Saudi Arabia: The Middle East is set to experience a strong economic landscape, with Saudi Arabia leading the way in GDP growth, according to the latest World Bank report. Projections indicate that Saudi Arabia’s gross domestic product is expected to achieve an impressive 4.1% growth in 2024, largely driven by increased non-oil activities.

This growth represents a significant upward revision by the World Bank, raising the economic growth expectations by 0.8% from the June 2023 forecast of 3.3%.

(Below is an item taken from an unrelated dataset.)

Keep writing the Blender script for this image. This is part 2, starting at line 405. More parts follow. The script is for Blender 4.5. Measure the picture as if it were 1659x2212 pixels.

Despite facing voluntary oil production cuts earlier in the year, Saudi Arabia’s economy remains resilient, poised for expansion primarily due to the emphasis on non-oil-related activities. The World Bank’s optimism extends to 2025, with revised projections pegging the growth rate at 4.2%, reflecting a notable 1.7% increase from the June 2023 forecast.

Additionally, the economic outlook for the wider Middle East appears promising, with the United Arab Emirates (UAE) anticipating a growth rate of 3.7% in 2024 and a further uptick to 3.8% in 2025. The GCC countries are also expected to witness substantial growth rates of 3.6% in 2024 and a projected 3.8% in 2025, fueled by a resurgence in oil activity.

Other GCC Economies

A closer look at individual GCC economies reveals distinctive trajectories. Kuwait’s economy is slated to expand by 2.6% in 2024, followed by a subsequent increase to 2.7% in the following year. Bahrain is forecasted to experience growth rates of 3.3% in 2024 and 3.2% in 2025, showcasing steady economic progress.

Qatar and Oman, too, are set to contribute to the regional economic upswing. Qatar’s economy is poised for a 2.5% expansion in 2024, followed by an anticipated growth of 3.1% in the subsequent year. Similarly, Oman’s economy is expected to grow by 2.7% in 2024, with a further increase of 2.9% in 2025.

However, not all parts of the Middle East have experienced the same economic momentum. The MENA region encountered a slowdown in its growth rate, dropping to 1.9% in 2023. Contributing factors include reduced oil production, heightened inflation, and subdued performance in the private sector of oil-importing nations. Despite these challenges, there is a collective expectation of growth rebounding in the coming years, reaching 3.5% in both 2024 and 2025.